Metro Weekly

‘Totally Killer’ is Slasher Science at its Prime

'Totally Killer' director Nahnatchka Khan set out to create a world where anything is possible, and she slayed the assignment.

Totally Killer
Totally Killer

A slasher horror-comedy with a sci-fi twist, Prime Video’s Totally Killer might have posed a steep multi-genre challenge for director Nahnatchka Khan.

But the queer filmmaker and TV mogul behind Young Rock and Fresh Off the Boat, came in with a strategy for juggling laughs and scares in Totally Killer‘s tale of a Gen Z 17-year-old who time-travels back to 1987, and faces off against the infamous “Sweet Sixteen Killer.”

“Part of the plan for me was to invite people into this world in a way where anything could be possible,” says Khan. In the film, Mad Men‘s Kiernan Shipka portrays teen Jamie, who’s aching to go out with her friends on Halloween night, against the wishes of her worry-wart mom, Pam (Julie Bowen). Pam was her daughter’s age when the Sweet Sixteen Killer terrorized the town.

“There’s a little bit of mother-daughter tension, typical teen stuff,” says Khan. “So when that first fight sequence happens, that really launches us on our story, it takes you aback,” says Khan. “You know, ‘Oh, my God, we’re going for it here. That’s not part of the comedy. We’re not checking our swing with any of this slasher killer stuff.’ And that was really important, too, to have it be satisfying on both levels.”

Totally Killer
Totally Killer

Then, of course, there’s the time travel element. An accident with a friend’s time machine sends Jamie back to ’80s high school with her mother, played as a teen by Olivia Holt. The two join forces trying to stop the Sweet Sixteen Killer murders before they happen.

The script, by David Matalon, Sasha Perl-Raver, and Jen D’Angelo, plays up the ’80s teen-movie references, including a great Fast Times at Ridgemont High sight gag. And Jamie’s usual shorthand for explaining her out-of-time predicament to disbelieving ’80s folks is simply asking them if they’ve seen Back to the Future — which almost everybody has seen.

As Khan recalls, the filmmakers “would always ask ourselves, if any of us went back to 1987, like, I’m not going to have a chalkboard moment. I’m not a scientist. I can’t break down how time travel happens, but I can be like, ‘Have you seen Back to the Future?'”

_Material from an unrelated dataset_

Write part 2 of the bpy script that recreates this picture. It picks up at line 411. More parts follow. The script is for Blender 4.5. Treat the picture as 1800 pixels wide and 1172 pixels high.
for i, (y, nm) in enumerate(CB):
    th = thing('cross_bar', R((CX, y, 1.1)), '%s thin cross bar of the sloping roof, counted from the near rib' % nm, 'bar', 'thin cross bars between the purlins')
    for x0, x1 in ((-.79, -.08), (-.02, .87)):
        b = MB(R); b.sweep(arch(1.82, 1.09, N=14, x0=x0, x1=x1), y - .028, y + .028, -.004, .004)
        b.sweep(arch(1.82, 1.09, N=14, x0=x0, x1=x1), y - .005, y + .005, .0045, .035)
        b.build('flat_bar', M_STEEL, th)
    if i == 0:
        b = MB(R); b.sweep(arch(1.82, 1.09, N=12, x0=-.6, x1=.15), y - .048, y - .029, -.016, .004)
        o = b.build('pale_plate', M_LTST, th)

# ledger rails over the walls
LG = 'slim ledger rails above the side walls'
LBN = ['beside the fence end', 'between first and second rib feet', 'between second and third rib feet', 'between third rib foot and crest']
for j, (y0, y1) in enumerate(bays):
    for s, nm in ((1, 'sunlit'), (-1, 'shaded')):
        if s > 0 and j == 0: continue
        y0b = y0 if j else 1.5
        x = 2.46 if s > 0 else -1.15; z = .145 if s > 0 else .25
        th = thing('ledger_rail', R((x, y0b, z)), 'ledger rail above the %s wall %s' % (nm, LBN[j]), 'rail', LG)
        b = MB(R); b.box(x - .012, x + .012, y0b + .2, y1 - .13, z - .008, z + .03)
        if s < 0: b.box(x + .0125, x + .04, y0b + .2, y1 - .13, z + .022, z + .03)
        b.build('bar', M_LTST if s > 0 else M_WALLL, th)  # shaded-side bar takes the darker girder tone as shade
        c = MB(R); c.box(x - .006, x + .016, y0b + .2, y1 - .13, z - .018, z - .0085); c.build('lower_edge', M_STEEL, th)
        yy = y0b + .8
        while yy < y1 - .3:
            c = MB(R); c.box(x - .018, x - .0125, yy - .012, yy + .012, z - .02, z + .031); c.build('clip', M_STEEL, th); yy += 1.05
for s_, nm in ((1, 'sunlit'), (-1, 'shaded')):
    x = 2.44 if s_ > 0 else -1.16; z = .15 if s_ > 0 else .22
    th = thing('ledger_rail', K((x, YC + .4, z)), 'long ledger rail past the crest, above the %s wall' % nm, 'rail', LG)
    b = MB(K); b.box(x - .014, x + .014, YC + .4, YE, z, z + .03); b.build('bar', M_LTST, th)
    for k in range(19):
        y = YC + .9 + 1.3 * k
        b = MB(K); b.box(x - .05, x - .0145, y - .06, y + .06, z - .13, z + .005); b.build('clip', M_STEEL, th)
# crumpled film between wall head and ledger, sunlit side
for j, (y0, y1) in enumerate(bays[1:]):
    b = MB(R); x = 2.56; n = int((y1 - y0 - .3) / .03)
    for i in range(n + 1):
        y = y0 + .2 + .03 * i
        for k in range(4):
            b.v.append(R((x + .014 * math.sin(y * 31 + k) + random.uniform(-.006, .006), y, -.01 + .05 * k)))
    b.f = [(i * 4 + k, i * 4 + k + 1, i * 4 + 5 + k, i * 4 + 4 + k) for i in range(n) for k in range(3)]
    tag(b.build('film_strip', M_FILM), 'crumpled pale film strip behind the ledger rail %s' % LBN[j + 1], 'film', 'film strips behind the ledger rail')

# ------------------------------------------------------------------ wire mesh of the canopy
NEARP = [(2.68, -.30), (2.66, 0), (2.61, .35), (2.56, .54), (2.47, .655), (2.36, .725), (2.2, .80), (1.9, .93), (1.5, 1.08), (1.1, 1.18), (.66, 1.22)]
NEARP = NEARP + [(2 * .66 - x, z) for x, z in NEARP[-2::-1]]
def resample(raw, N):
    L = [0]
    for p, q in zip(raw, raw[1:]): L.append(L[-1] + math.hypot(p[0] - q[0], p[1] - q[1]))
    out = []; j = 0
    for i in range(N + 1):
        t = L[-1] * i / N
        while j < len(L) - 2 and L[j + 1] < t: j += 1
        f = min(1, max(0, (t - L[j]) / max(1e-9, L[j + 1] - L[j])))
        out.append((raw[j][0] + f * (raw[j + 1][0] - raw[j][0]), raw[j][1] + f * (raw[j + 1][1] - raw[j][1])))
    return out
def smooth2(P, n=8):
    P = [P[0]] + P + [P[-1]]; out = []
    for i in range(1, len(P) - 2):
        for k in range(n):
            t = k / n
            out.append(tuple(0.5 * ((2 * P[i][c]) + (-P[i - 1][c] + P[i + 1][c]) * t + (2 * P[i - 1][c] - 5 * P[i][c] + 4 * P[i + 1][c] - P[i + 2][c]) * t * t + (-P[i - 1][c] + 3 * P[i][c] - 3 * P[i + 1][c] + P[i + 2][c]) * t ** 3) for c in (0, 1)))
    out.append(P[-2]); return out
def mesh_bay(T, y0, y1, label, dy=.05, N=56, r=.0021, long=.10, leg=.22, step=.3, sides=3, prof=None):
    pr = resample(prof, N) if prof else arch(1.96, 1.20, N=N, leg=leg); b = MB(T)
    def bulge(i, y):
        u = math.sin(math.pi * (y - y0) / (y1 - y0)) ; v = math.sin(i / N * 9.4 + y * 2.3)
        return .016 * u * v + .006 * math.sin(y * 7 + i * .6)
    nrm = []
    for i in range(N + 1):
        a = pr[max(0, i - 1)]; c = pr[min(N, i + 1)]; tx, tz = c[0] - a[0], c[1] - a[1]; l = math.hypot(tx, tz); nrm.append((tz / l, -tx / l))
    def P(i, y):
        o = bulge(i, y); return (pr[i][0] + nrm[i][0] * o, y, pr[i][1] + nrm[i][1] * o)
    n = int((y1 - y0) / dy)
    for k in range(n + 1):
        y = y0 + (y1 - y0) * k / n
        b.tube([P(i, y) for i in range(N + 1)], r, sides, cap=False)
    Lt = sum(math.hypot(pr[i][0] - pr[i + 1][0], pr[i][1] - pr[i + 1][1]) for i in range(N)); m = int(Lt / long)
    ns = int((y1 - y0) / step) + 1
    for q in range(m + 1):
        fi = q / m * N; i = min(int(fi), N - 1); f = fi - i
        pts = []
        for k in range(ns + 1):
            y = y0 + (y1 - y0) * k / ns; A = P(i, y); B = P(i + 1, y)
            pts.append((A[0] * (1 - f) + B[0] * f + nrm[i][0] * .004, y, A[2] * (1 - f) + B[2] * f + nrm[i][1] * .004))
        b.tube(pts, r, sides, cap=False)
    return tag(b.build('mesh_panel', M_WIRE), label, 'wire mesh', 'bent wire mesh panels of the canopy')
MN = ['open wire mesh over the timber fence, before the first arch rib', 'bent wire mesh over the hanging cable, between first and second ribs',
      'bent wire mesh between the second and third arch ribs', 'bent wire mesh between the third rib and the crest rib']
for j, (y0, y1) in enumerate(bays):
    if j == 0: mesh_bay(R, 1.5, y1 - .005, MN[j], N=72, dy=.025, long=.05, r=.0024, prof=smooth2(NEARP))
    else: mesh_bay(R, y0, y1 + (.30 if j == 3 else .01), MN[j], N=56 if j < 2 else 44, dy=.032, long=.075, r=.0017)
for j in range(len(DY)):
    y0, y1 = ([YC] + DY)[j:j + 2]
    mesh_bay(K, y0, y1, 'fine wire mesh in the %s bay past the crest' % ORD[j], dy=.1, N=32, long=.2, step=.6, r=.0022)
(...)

Throughout, the movie turns to pop culture as touchstones. “I really was just having fun with all of the teen tropes of the eighties, that we would see in all those John Hughes movies and Heathers and that whole world,” says Khan, noting that Totally Killer doesn’t just reference ’80s culture but sharply comments on what’s changed.

“It’s funny, when we look back with a 2023 lens, which we were able to do in this movie because of Jamie, and sort of see like, oh, a lot of that stuff doesn’t play anymore, [or] doesn’t quite hold up in terms of you can’t really say that, you can’t act like that. That to me was a fun element to bring into this.”